Ultérieurement, après l’abolition en 1817 de la traite par l’Espagne, le roi Ferdinand VII reprend les poncifs de la justification religieuse et économique jusqu’à considérer l’esclavage comme un « incomparable bénéfice » pour ses victimes…
Au cours de l’ouvrage, Jean-Pierre Tardieu en vient à évoquer la position de Bartolomé de Las Casas et celle de la papauté. Un chapitre très copieux est consacré à Las Casas : l’auteur, à la suite de nombreux historiens, nuance, sans la nier, la responsabilité de Las Casas dans le développement de la traite des Noirs et pointe son repentir, tardif, et son constat, amer, selon lequel « la déportation de cent mille Africains aux îles ne changea rien au sort des Indiens » (p. 83). Il s’attache ensuite à rappeler que si Las Casas finit par condamner la traite, il ne remet pas en cause l’esclavage traditionnel, car il l’estime être le « châtiment du péché », fidèle en cela à l’héritage aristotélicien du thomisme. Par ailleurs, si Las Casas est considéré comme « l’apôtre des Indiens », il est excessif, au prétexte de sa condamnation tardive de l’esclavage des Noirs, de voir en lui « l’apôtre des Noirs ».

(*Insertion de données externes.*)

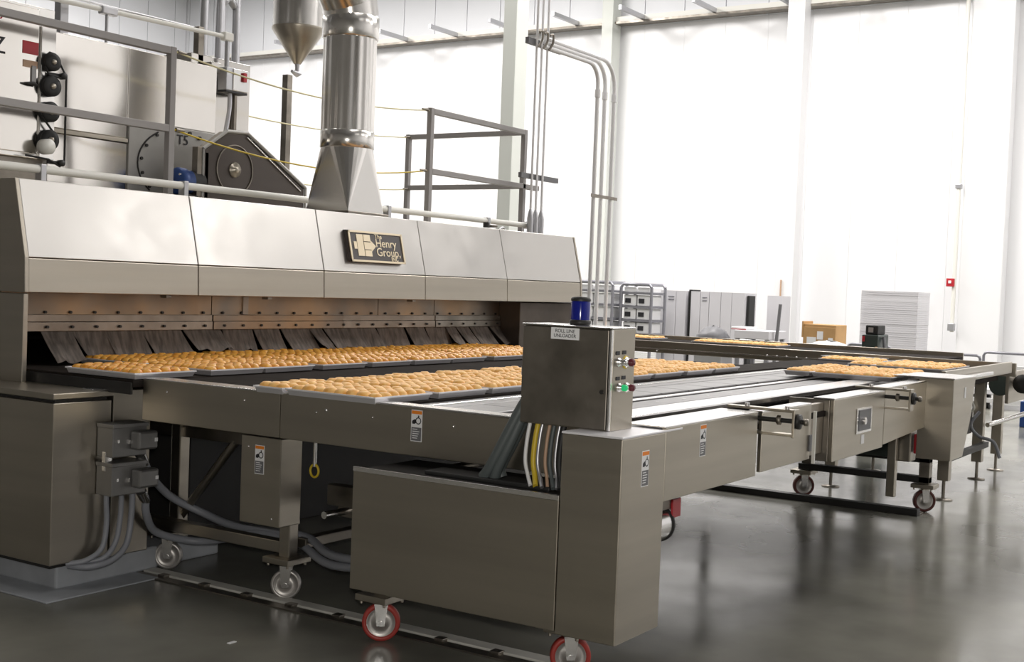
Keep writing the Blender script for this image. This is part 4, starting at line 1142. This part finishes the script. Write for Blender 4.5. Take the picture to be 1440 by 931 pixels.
def handle_cart(x, y0, y1, z, label):
    t = thing('hand_cart', label, 'cart', (x, (y0 + y1) / 2, 0), 'carts behind the right end')
    r = .05
    TB('handle', 'lilac', t, [(x, y0, .3), (x, y0, z - r), (x, y0 + r * .3, z - r * .3), (x, y0 + r, z), (x, y1 - r, z), (x, y1 - r * .3, z - r * .3), (x, y1, z - r), (x, y1, .3)], .022, 8)
    B('platform', 'white', t, (x, y0 - .02, .22), (x + 1.1, y1 + .02, .30), .01)
    for xx in (x + .1, x + 1.0):
        for yy in (y0 + .06, y1 - .06):
            MB().lathe([(.01, -.025), (.10, -.025), (.10, .025), (.01, .025)], (xx, yy, .105), 14, 1).build('wheel', 'rubber', t)
    return t
handle_cart(15.5, 4.45, 4.98, 1.03, 'cart with a dark tube handle left of the wide grey stack foot')
handle_cart(20.0, 4.36, 5.12, .80, 'cart with a dark tube handle right of the wide grey stack')
c3 = handle_cart(20.0, 3.2, 4.31, .86, 'cart with a dark tube handle and white beams at the right edge')
B('white_beam', 'white', c3, (19.9, 3.0, .55), (19.95, 4.2, .68), .005)
B('white_beam', 'white', c3, (19.9, 3.0, .10), (19.95, 4.9, .17), .005)
tag(B('blue_bin', 'blue_motor', None, (17.4, 3.0, 0), (17.8, 3.26, .34), .01), 'blue bin cut by the right edge of the picture', 'bin')
t = thing('work_machine', 'dark green machine with black head in front of the wide grey stack', 'machine', (14.0, 4.2, 0))
B('body', 'machine', t, (13.8, 4.10, .0), (14.2, 4.28, 1.21), .01)
B('head', 'rubber', t, (13.82, 4.11, 1.21), (14.1, 4.25, 1.315), .012)
B('screen', 'zinc', t, (13.812, 4.16, 1.235), (13.82, 4.215, 1.29), 0)
B('red_button', 'red', t, (13.79, 4.245, 1.13), (13.8, 4.275, 1.19), .003)
TB('side_arm', 'print_grey', t, smooth_path([(13.95, 4.08, 1.18), (13.9, 4.05, 1.05), (13.9, 4.06, .9)]), .02, 8)
B('wooden_handle', 'cardboard', t, (13.78, 4.10, .93), (13.8, 4.125, 1.08), .004)
tag(B('paper_scrap', 'label', None, (3.876, 3.915, 0), (3.919, 3.898, 0.003), 0), 'small pale paper scrap on the green grey floor', 'scrap')
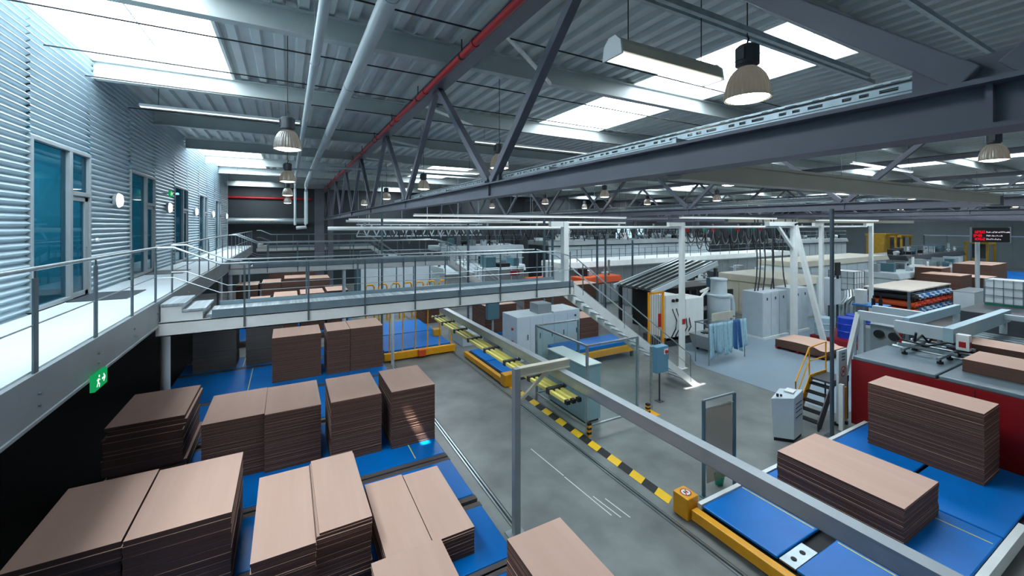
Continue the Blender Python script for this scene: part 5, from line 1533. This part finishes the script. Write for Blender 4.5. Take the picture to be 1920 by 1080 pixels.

Quant à la position de la papauté sur la traite et l’esclavage, Jean-Pierre Tardieu, après un examen minutieux de quelques bulles et brefs pontificaux, considère, à rebours de certaines analyses historiennes jugées trop iréniques, qu’ « il ne fut jamais question pour l’Eglise de condamner la traite des Noirs » (p. 201). Le bref Pastor bonus de Pie II (1462) « ne condamne pas l’esclavage mais […] se limite à imposer des peines canoniques à ceux qui réduisent en esclavage les noirs convertis ou sur le point de se convertir » (p. 55). Quant à Paul III, après avoir publié un bref condamnant la pratique de l’esclavage des Indiens et menaçant d’excommunication en cas d’infraction, il étend, par sa bulle Veritas ipsa
(1537), la condamnation à l’esclavage de tous les hommes. Malgré ces avancées, en théorie, les textes ne pouvaient guère, selon Jean-Pierre Tardieu, avoir de portée pratique dans le contexte de l’époque.
Ce bref passage en revue laisse deviner la richesse d’un ouvrage qui donne accès à de nombreuses analyses souvent méconnues. On appréciera particulièrement que l’auteur donne de larges extraits dans le texte (latin, portugais, espagnol) accompagnés de leur traduction. L’ouvrage comble une lacune en contribuant largement à vulgariser un champ de recherches d’ordinaire peu accessible au lectorat francophone.